Along the same lines, rape isn't funny... unless it's male rape.

These are clues that indicate that our society sacralizes women. There's a spectrum of sacredness with which we treat women. Feminists will not tolerate something even as innocent as a women belong in the kitchen joke. Mainstream society will not tolerate a raping women joke. In certain quarters, women are not sacralized at all. Different subsets of society sacralize women to different extents.

Child abuse isn't funny, unless it's my own child. I can joke about going home and locking my kids on a snowy balcony so I can have some quiet time. They know I don't mean it and nobody takes me seriously. If anyone takes my children sacred it's me, but once I show that I can joke about it then you can laugh about it. But if I joke about locking your kids on the balcony that's inappropriate.

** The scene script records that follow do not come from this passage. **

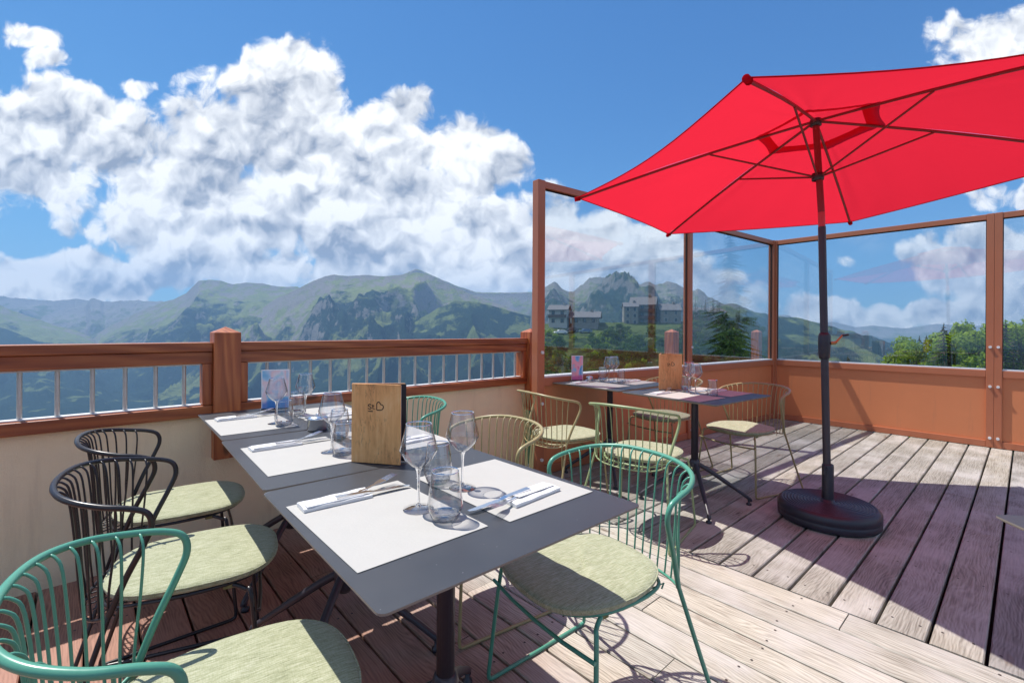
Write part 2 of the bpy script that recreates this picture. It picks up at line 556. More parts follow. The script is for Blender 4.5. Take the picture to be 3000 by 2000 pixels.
# ------------------------------------------------------------------ mesh helpers
class MB:
    def __init__(s):
        s.v, s.f, s.mi, s.sm = [], [], [], []

    def add(s, vs, fs, mi=0, smooth=False):
        o = len(s.v)
        s.v += [tuple(p) for p in vs]
        for f in fs:
            s.f.append(tuple(i + o for i in f))
            s.mi.append(mi)
            s.sm.append(smooth)
        return s

    def box(s, a, b, mi=0):
        (x0, y0, z0), (x1, y1, z1) = a, b
        vs = [(x0, y0, z0), (x1, y0, z0), (x1, y1, z0), (x0, y1, z0), (x0, y0, z1), (x1, y0, z1), (x1, y1, z1), (x0, y1, z1)]
        return s.add(vs, [(0, 3, 2, 1), (4, 5, 6, 7), (0, 1, 5, 4), (1, 2, 6, 5), (2, 3, 7, 6), (3, 0, 4, 7)], mi)

    def tube(s, pts, r, n=8, cap=True, mi=0):
        P = [Vector(p) for p in pts]
        rs = r if isinstance(r, (list, tuple)) else [r] * len(P)
        t0 = (P[1] - P[0]).normalized()
        up = Vector((0, 0, 1)) if abs(t0.z) < .9 else Vector((1, 0, 0))
        nrm = (up - t0 * up.dot(t0)).normalized()
        vs, fs = [], []
        for i, p in enumerate(P):
            if i == 0:
                t = t0
            elif i == len(P) - 1:
                t = (P[i] - P[i - 1]).normalized()
            else:
                t = ((P[i + 1] - p).normalized() + (p - P[i - 1]).normalized())
                t = t.normalized() if t.length > 1e-6 else t0
            nrm = nrm - t * nrm.dot(t)
            nrm.normalize()
            bt = t.cross(nrm)
            for k in range(n):
                a = 2 * math.pi * k / n
                vs.append(p + (nrm * math.cos(a) + bt * math.sin(a)) * rs[i])
        for i in range(len(P) - 1):
            for k in range(n):
                k2 = (k + 1) % n
                fs.append((i * n + k, i * n + k2, (i + 1) * n + k2, (i + 1) * n + k))
        s.add(vs, fs, mi, True)
        if cap:
            s.add(vs[:n], [tuple(range(n - 1, -1, -1))], mi)
            s.add(vs[-n:], [tuple(range(n))], mi)
        return s

    def lathe(s, prof, n=24, c=(0, 0, 0), mi=0, smooth=True):
        vs, fs = [], []
        for (r, z) in prof:
            for k in range(n):
                a = 2 * math.pi * k / n
                vs.append((c[0] + r * math.cos(a), c[1] + r * math.sin(a), c[2] + z))
        for i in range(len(prof) - 1):
            for k in range(n):
                k2 = (k + 1) % n
                fs.append((i * n + k, i * n + k2, (i + 1) * n + k2, (i + 1) * n + k))
        return s.add(vs, fs, mi, smooth)

    def prism(s, poly, z0, z1, mi=0, side=None):
        n = len(poly)
        s.add([(x, y, z0) for x, y in poly] + [(x, y, z1) for x, y in poly],
              [tuple(range(n - 1, -1, -1)), tuple(range(n, 2 * n))], mi)
        s.add([(x, y, z0) for x, y in poly] + [(x, y, z1) for x, y in poly],
              [(k, (k + 1) % n, n + (k + 1) % n, n + k) for k in range(n)], mi if side is None else side)
        return s

    def xform(s, M):
        s.v = [tuple(M @ Vector(p)) for p in s.v]
        return s

    def build(s, name, mats, parent=None, bevel=0):
        me = bpy.data.meshes.new(name)
        me.from_pydata(s.v, [], s.f)
        for m in (mats if isinstance(mats, (list, tuple)) else [mats]):
            me.materials.append(m)
        me.polygons.foreach_set('material_index', s.mi)
        me.polygons.foreach_set('use_smooth', s.sm)
        me.update()
        o = bpy.data.objects.new(name, me)
        COL.objects.link(o)
        if parent:
            o.parent = parent
        if bevel:
            b = o.modifiers.new('bevel', 'BEVEL')
            b.width = bevel
            b.segments = 2
            b.limit_method = 'ANGLE'
            b.angle_limit = R(40)
        return o


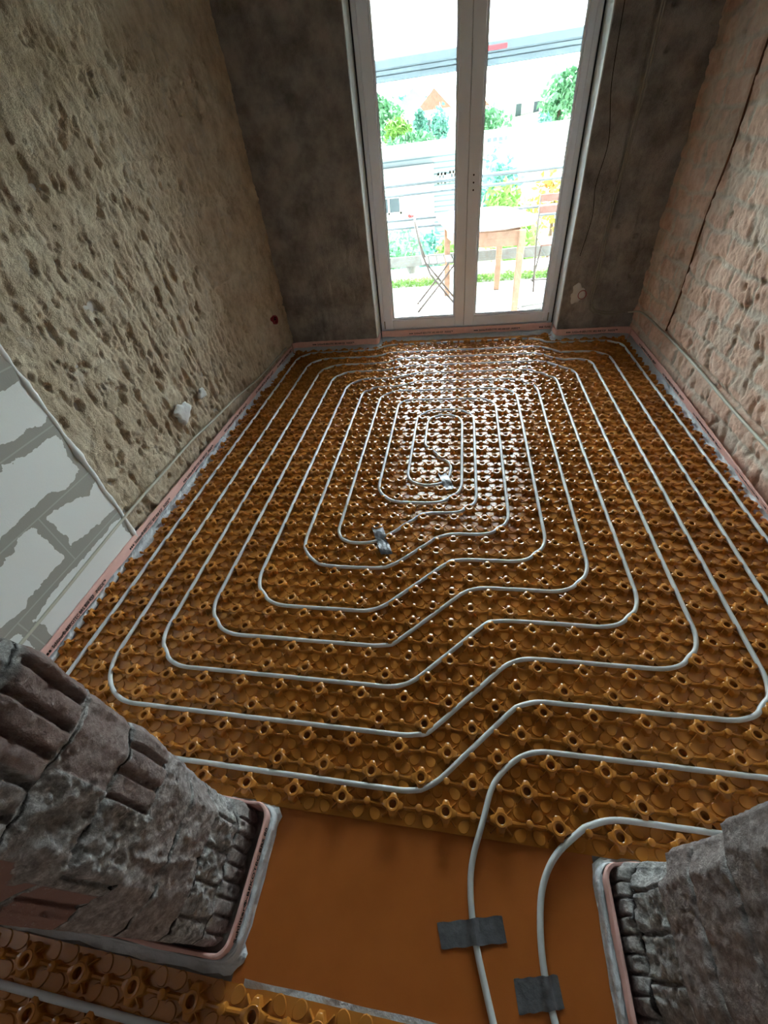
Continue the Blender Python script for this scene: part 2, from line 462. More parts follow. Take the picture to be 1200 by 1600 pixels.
# right wall: bricks with mortar, hacked
def brick_rel(S, Z, w=.26, h=.125, seed=3):
    Sw = S+.045*fbm(S*8, Z*9, seed); Zw = Z+.030*fbm(S*6+3, Z*7, seed+4)
    row = np.floor(Zw/h); off = (row % 2)*.5*w
    fx = ((Sw+off)/w) % 1; fz = (Zw/h) % 1
    ex = np.minimum(fx, 1-fx)*w; ez = np.minimum(fz, 1-fz)*h
    e = np.minimum(ex, ez)
    idr = _h(np.floor((Sw+off)/w), row, 5)
    return smst(.003, .022, e), idr
def disp_right(S, Z):
    Y = YB-S
    e, idr = brick_rel(S, Z)
    n = fbm(S*28, Z*28, 121, 4); g = fbm((S+Z*.5)*20, (Z-S*.4)*9, 130, 3)
    d = .007*e+idr*.008 + n*.006 - np.maximum(0, g-.1)*.032 + fbm(S*2.5, Z*2.5, 140, 3)*.008 + (1-np.abs(fbm((S+Z*.6)*19, (Z-S*.5)*10, 171, 3))*2.2)*.0045 + fbm(S*70, Z*60, 191, 3)*.003
    # vertical conduit chase
    yc = 2.87+.012*np.sin(Z*9)
    d = d+pits(Y, Z, HOLES_W)
    d -= .034*np.exp(-((Y-yc)/.014)**2)*smst(.2, .24, Z)
    # low horizontal chase with the cable
    zc = .235-.02*smst(2.2, 1.2, Y)-.0*Y
    d -= .028*np.exp(-((Z-zc)/.018)**2)*smst(2.95, 2.85, Y)
    return d
def brk_right(S, Z):
    e, idr = brick_rel(S, Z)
    m = smst(.30, .5, vn(S*6, Z*7, 200)*.6+vn(S*17, Z*19, 201)*.4)
    return np.clip(e*(.35+.65*m)*smst(.1, .35, idr+.15), 0, 1)
wr = rough_wall('wall_right', (XR, YB+.02), (XR, YF), 0, H, (-1, 0), disp_right, M_WR, .0068, brk_right)
tag(wr, kind='structure')
mb = MB(); mb.box(XR+.03, XR+.25, YF-.3, YB+.3, -.1, H); mb.build('wall_right_core', M_CEIL, wr)

# floor and ceilings
mb = MB(); mb.box(-2.3, 3.6, -3.6, 3.9, -.2, -.0085)
o = mb.build('floor', M_SOIL); tag(o, kind='structure')
mb = MB(); mb.box(XL-.25, XR+.25, YF-.3, YB+.35, H, H+.2); mb.box(-2.3, 3.6, -3.6, YF-.28, H, H+.2)
o = mb.build('ceiling', M_REAR); tag(o, kind='structure')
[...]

Children are sacred in mainstream society, which is why dead baby jokes or Dave Chappelle's child molestation and school shooting jokes have a fringe audience, although standup comedy has always been known as a context where little to nothing is sacred.

Murder, serial killing, and Hitler are all really bad, but we regularly make fun of them. These things don't have a universal sacred spot in our public consciousness. But in special contexts, these items go from bad to bad and sacred, which is when all the laughs turn to uncomfortable silence. Maybe their friend was just murdered. Maybe there was a school shooting yesterday. Maybe they're the child of a holocaust survivor. It stops being funny when you're around someone who has a special reason to treat these topics as sacred.

For some public tragedies, the sacredness wears off over time. If it hasn't, then it's still "too soon". We didn't discover that 9/11 was less bad as time went by, it's just that the sacredness of the event has been slowly wearing off. Some day it will be where World War 2 and Hitler are, but not until the people who remember it and treat it with the most sacredness pass away.

Just after a school shooting, you'd better not make a mass murder joke. After a week it's fair game.

Nationalism is a sacred subject for patriotic folk, which is why the Puerto Rican Day episode of Seinfeld stirred up controversy. Good loyal Americans don't joke about the sacred signs, songs, and symbols of America. Don't joke about burning flags or substitute the words to mock the pledge of allegiance.

Similarly, the military is a no go zone for patriotic people.

Different groups hold different items sacred to different degrees. This makes all the experiments convoluted. But when I map the line to sacredness it fits too perfectly to ignore. The utility of this knowledge; you can learn a lot about what a group holds sacred by what they won't laugh at.